Tuesday, May 6, 2008

harga diri atau uang ?

Ada hal yang lucu dalam negosiasi pengiriman tenaga kerja Jepang dan Indonesia akhir-akhir ini. Kesepakatan Economic Partnership Agreement (EPA) antara Jepang dan Indonesia yang ditandatangani kedua pemimpin negara dua tahun yang lalu ternyata tidak seindah diatas kertas.

Mimpi yang paling indah adalah untuk pertama kali Pasar Jepang yang tertutup menerima tenaga kerja profesional (white collar worker) dari Indonesia. Profesi yang amat bermartabat perawat dan pendamping orang-orang jompo. Untuk perawat, Jepang mensyaratkan harus S-1, berpengalaman kerja tiga tahun... dan sederet persyaratan lainnya.

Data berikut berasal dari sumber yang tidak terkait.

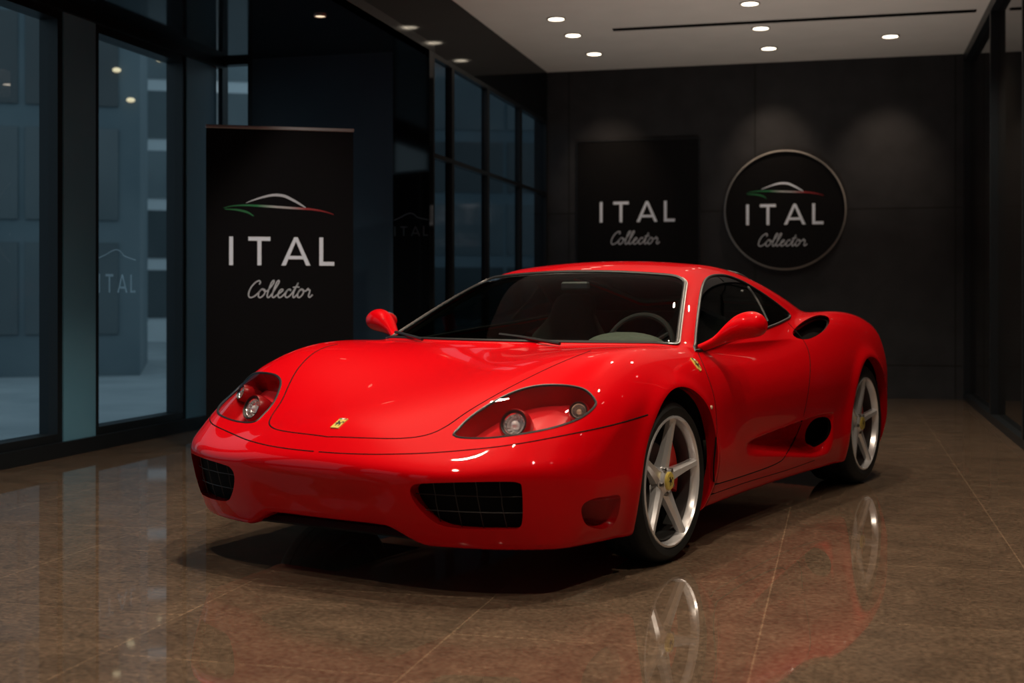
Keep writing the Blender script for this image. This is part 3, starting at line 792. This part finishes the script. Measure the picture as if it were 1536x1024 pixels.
ban = empty('banner_stand', bc, ba); tag(ban, 'tall black roll-up banner with white lettering standing by the left windows', 'banner')
s = FP/8.92; zz = lambda y: CH+(HY-y)/s
hw = .505
pan = MB().box(-hw, hw, -.003, .003, .08, zz(195)).build('banner_panel', FAB, ban)
letters(42.5/s, .01, zz(398), -.008, LET, pan)
script_mb(.0, zz(446), 101/s, -.005, .98).build('script_lettering', LET2, pan)
swoosh(-.01, zz(310), 163/s, -.005, pan, LET2)
MB().bevbox(-hw-.005, hw+.005, -.014, .014, zz(195), zz(190), .004).build('top_rail', mat('grey aluminium', (.35,.35,.36), .35, .8), ban)
MB().bevbox(-hw-.02, hw+.02, -.09, .09, 0, .085, .02).build('banner_base', mat('black aluminium', (.02,.02,.02), .4, .5), ban)
MB().tube([(0,.03,.08),(0,.03,zz(196))], .012, 8).build('support_pole', STEEL, ban, True)
# reflections of the lettering, painted on the panes either side of the banner
GHOST = bpy.data.materials.new('painted pane reflection'); GHOST.use_nodes = True
nt = GHOST.node_tree; nt.nodes.clear()
o_ = nt.nodes.new('ShaderNodeOutputMaterial'); mx_ = nt.nodes.new('ShaderNodeMixShader'); t_ = nt.nodes.new('ShaderNodeBsdfTransparent'); d_ = nt.nodes.new('ShaderNodeBsdfTranslucent'); d_.inputs[0].default_value = (.75,.85,.9,1); mx_.inputs[0].default_value = .34
nt.links.new(t_.outputs[0], mx_.inputs[1]); nt.links.new(d_.outputs[0], mx_.inputs[2]); nt.links.new(mx_.outputs[0], o_.inputs[0])
letters(.135, 8.36, 1.10, 0, GHOST, NEARW, lambda x, y, z: (-5.124, x, z), 'reflected_letter')
OUTL = cr([(-.5,-.03),(-.3,.03),(-.18,.075),(-.06,.105),(.04,.10),(.12,.065),(.20,.02),(.5,-.03)], 6)
gr_ = MB().ribbon([(8.36+a*.5, 1.36+b*.5) for a, b in OUTL], .008, 0)
gr_.v = [(-5.124, x, z) for (x, y, z) in gr_.v]; gr_.build('reflected_outline', GHOST, NEARW)
DIM = mat('painted dim reflection', (.07,.08,.09), .4)  # lettering reflection painted onto the black panel
letters(.078, -3.355, 1.56, 0, DIM, BPAN, lambda x, y, z: (x, 9.797, z), 'reflected_letter')
gr_ = MB().ribbon([(-3.355+a*.29, 1.70+b*.4) for a, b in OUTL], .007, 9.797); gr_.build('reflected_outline', DIM, BPAN)
SIGN = add_noise(mat('black sign board', (.004,.004,.005), .5, spec=.1), 30, (.004,.004,.005), (.006,.006,.006))
u0 = 14.05; r = (956-HX)/FP; Yp = 14.02/(CA+SA*r); s2 = FP/Yp
zz2 = lambda y: CH+(HY-y)/s2
po = empty('wall_poster', Vector((r*Yp, Yp, zz2(430))), -ANG); tag(po, 'rectangular black wall panel with white lettering left of the round sign', 'sign')
hz = zz2(211)-zz2(430); pw = .67
pb = MB().box(-pw, pw, -.012, .028, 0, hz).build('poster_board', SIGN, po)
ed = MB().box(-pw-.012, -pw, -.02, .028, -.012, hz+.012).box(pw, pw+.012, -.02, .028, -.012, hz+.012).box(-pw, pw, -.02, .028, hz, hz+.012).box(-pw, pw, -.02, .028, -.012, 0)
ed.build('poster_frame', FRAME, po)
letters(31/s2, 0, zz2(333)-zz2(430), -.02, LET, pb)
script_mb(-.02, zz2(366)-zz2(430), 78/s2, -.015, 1.0).build('script_lettering', LET2, pb)
r = (1177-HX)/FP; Yr = 14.0/(CA+SA*r); s3 = FP/Yr; zc = CH+(HY-315)/s3
rs = empty('round_sign', Vector((r*Yr, Yr, zc)), -ANG); tag(rs, 'round black wall sign with brushed metal rim and white lettering', 'sign')
fc = MB().lathe_y([(.001,-.02),(.625,-.02),(.625,.048),(.001,.048)], 96).build('sign_face', SIGN, rs, True)
MB().lathe_y([(.624,-.018),(.625,-.056),(.641,-.030),(.642,.048),(.624,.048)], 96).build('sign_rim', mat('brushed rim', (.60,.58,.55), .4, .3), rs, True)
zq = lambda y: (315-y)/s3
letters(31/s3, 0, zq(337), -.028, LET, fc)
script_mb(-.02, zq(369), 76/s3, -.024, 1.0).build('script_lettering', LET2, fc)
swoosh(0, zq(287), 114/s3, -.024, fc, LET)

# ------------------------------------------------------------------ ceiling downlights
TRIM = mat('white lamp trim', (.5,.48,.45), .4)
EMI = mat('lamp diffuser', (1,.9,.75), .5, emis=(1,.86,.66), estr=7)
DL = [(-2.5,11.35,'downlight in the left row, nearest the camera'),(-2.5,12.1,'middle downlight of the left row of three'),(-2.48,13.08,'downlight in the left row, nearest the back wall'),
      (-.76,11.17,'downlight at the top edge above the dark ceiling slot'),(-.73,12.22,'middle downlight of the centre row, just behind the ceiling slot'),(-.71,13.23,'downlight in the centre row, nearest the back wall'),
      (.46,12.91,'lone downlight at the right, near the glass wall')]
def spot(loc, e, ang, blend, aim, rad=.06, col=(1,.83,.64)):
    l = bpy.data.lights.new('spot', 'SPOT'); l.energy = e; l.spot_size = math.radians(ang); l.spot_blend = blend; l.shadow_soft_size = rad; l.color = col
    o = bpy.data.objects.new('spot_lamp', l); COL.objects.link(o); o.location = loc
    o.rotation_euler = (Vector(aim)-Vector(loc)).to_track_quat('-Z', 'Y').to_euler(); return o
def downlight(v, u, z, lab, k=1.0, grp='recessed ceiling downlights', em=None):
    d = empty('downlight', rw(v, u, z), -ANG); tag(d, lab, 'ceiling light', grp)
    MB().lathe_z([(.070*k,0),(.088*k,0),(.090*k,-.006),(.084*k,-.012),(.072*k,-.010),(.070*k,0)], 40).build('trim_ring', TRIM, d, True)
    MB().lathe_z([(.001,-.006),(.071*k,-.006),(.071*k,-.001),(.001,-.001)], 40).build('diffuser', em or EMI, d, True)
for (v, u, lab) in DL: downlight(v, u, 3.59, 'round recessed '+lab)
EMI2 = mat('dim lamp diffuser', (1,.9,.75), .5, emis=(1,.80,.55), estr=1.2)
downlight(-3.55, 8.4, 3.05, 'small dim downlight in the dark low soffit above the banner', .5, 'soffit downlights', EMI2)
for v, u in ((-2.48,13.08),(-.71,13.23),(.46,13.1)):
    spot(rw(v, u, 3.56), 45, 56, 1.0, rw(v, u+.8, 2.5), .05, (1,.74,.54))
for v, u, e in ((-2.5,11.3,40),(-.75,11.3,70),(.46,11.0,150)):
    spot(rw(v, u, 3.56), e, 120, .7, rw(v, u, 0))
for v, u, e, rd in ((-2.5,3.4,100,.05),(-1.1,2.3,110,.035),(.5,3.4,130,.05),(-2.5,5.4,160,.05),(-1.5,4.5,170,.035),(-.2,4.9,140,.035),(.6,5.8,50,.05),(-2.8,6.7,120,.05),(-.4,7.8,120,.05),(.6,8.6,160,.05)):
    spot(rw(v, u, 3.56), e, 125, .7, rw(v, u, 0), rd)
spot(rw(-2.9, 5.6, 3.5), 80, 34, .9, bc+Vector((0, 0, 1.5)), .05, (1,.94,.88))  # added unseen spot that brightens the banner lettering
spot(Vector((2.1, 10.6, .35)), 100, 130, .8, (1.9, 11.4, 3.6), .1, (1,.88,.76))  # added uplight hidden behind the car, standing in for floor bounce on the ceiling

# ------------------------------------------------------------------ outdoors
OUT = add_noise(mat('pavement', (.2,.24,.27), .7), 1, (.22,.26,.28), (.32,.36,.38))
g = MB().box(-60, -5.26, -20, 90, -.15, -.06).box(-5.26, -3.36, 10.0, 90, -.15, -.06).build('pavement', OUT); rroot(g); struct(g)
B1 = add_noise(mat('pale facade', (.34,.39,.41), .7), .35, (.24,.30,.33), (.46,.51,.53), 3)
B2 = add_noise(mat('slate facade', (.09,.13,.15), .6), .5, (.08,.12,.14), (.15,.19,.21), 3)
B3 = mat('light stone facade', (.70,.74,.76), .7)
BW = [add_noise(mat('facade glazing', (a,a*1.22,a*1.34), .2), .4, (a*.75,a*.95,a*1.05), (a*1.35,a*1.6,a*1.7), 3) for a in (.09,.13,.18)]
BD = [add_noise(mat('dark facade glazing', (a,a*1.22,a*1.34), .2), .4, (a*.75,a*.95,a*1.05), (a*1.35,a*1.6,a*1.7), 3) for a in (.05,.07,.10)]
REFL_DOT = mat('painted lamp reflection', (1,.8,.5), .5, emis=(1,.72,.42), estr=1.0)  # glowing dots standing in for ceiling-lamp reflections in the window glass
def building(label, c, w, d, h, m, rz, bands, cols, gl, refl_dots=()):
    t = empty('building', Vector((c[0], c[1], -.06)), rz); tag(t, label, 'building')
    MB().box(-w/2, w/2, -d/2, d/2, 0, h).build('facade', m, t)
    MB().box(-w/2-.2, w/2+.2, -d/2-.2, d/2+.2, h, h+.4).build('roof_edge', m, t)
    for i in range(bands):
        z0 = .6+(h-1)*i/bands; z1 = z0+(h-1)/bands*.8
        mb = MB()
        for k in range(cols):
            x0 = -w/2+.2+(w-.4)*k/cols; mb.box(x0, x0+(w-.4)/cols-.10, -d/2-.03, -d/2+.02, z0, z1)
        mb.build('window_band', gl[random.randrange(3)], t)
    ca, sa = math.cos(rz), math.sin(rz)
    for (pxx, pyy) in refl_dots:
        rx = (pxx-HX)/FP; k = -d/2-.09
        nx, ny = sa, -ca
        fx, fy = c[0]+(-k)*nx, c[1]+(-k)*ny
        Y = (fx*nx+fy*ny)/(rx*nx+ny); X = rx*Y; Z = CH+(HY-pyy)/FP*Y
        lx = (X-c[0])*ca+(Y-c[1])*sa
        MB().ball((lx, k, Z+.06), .06, .03, .035, 14, 8).build('lamp_reflection', REFL_DOT, t, True)
building('pale concrete block seen through the leftmost window', (-14.6, 27), 9, 6, 11, B1, .2, 7, 7, BW, ((14,322),(30,318),(48,50)))
building('slate dark tower seen through the second window', (-7.35, 20), 3.1, 4, 14, B2, .25, 8, 4, BD, ((175,105),(196,150)))
building('pale tower beside the dark one, mostly behind the banner', (-7.7, 34.5), 4.4, 4, 16, B3, .2, 10, 2, BW, ((239,90),))
building('distant slate block behind the glass partition', (1.0, 36), 9, 6, 9, B2, .1, 5, 6, BD)
w = bpy.data.worlds.new('World'); SC.world = w; w.use_nodes = True
bg = w.node_tree.nodes['Background']; bg.inputs[0].default_value = (.44,.55,.61,1); bg.inputs[1].default_value = 1.12

# ------------------------------------------------------------------ camera
cd = bpy.data.cameras.new('camera'); co = bpy.data.objects.new('camera', cd); COL.objects.link(co)
co.location = (0, 0, CH); co.rotation_euler = (math.radians(90), 0, 0)
cd.sensor_width = 36; cd.lens = FP/1536*36; cd.shift_y = -(512-HY)/1536; cd.clip_end = 300
cd.dof.use_dof = True; cd.dof.focus_distance = 5.6; cd.dof.aperture_fstop = 2.4
SC.camera = co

Dalam negosiasi selanjutnya disaat kita mempersiapkan putra-putri terbaik Indonesia, ternyata Jepang membuka satu hal yang amat menyakitkan hati, para perawat kita yang akan menjadi duta Indonesia itu, ternyata hanya diperkerjakan sebagai pembantu perawat. Alias menanggalkan kualifikasi S-1 nya dan hanya menjadi pekerja selevel SMA. Pendeknya blue collar worker.

Tentu saja ini membuat para negosiator Indonesia memerah. Harga diri Indonesia direndahkan. Perbedaan standar memang dimungkinkan karena gap ekonomi dan kualitas pendidika antara negara berkembang dan negara maju..

"Tapi kita tidak mau perawat-perawat kita dijadikan cleaning service," kata seorang negosiator perempuan emosional.

Diluar hiruk pikuk emosi itu, ada juga pertanyaan yang lebih khas orang jakarta datang dari para kandidat perawat itu: Gajinya berapa?

Gaji menjadi perhitungan yang amat penting... sebab ada yang berfikir, diantara putra- putri terbaik kita..

"Walaupun kerja cleaning service, tapi kalau gajinya 15 juta-an kalau dirupiahkan, saya mau aja.., ditambah tinggal gratis di Jepang lagi.."

Jadi apa yang mau dipilih: harga diri atau uang?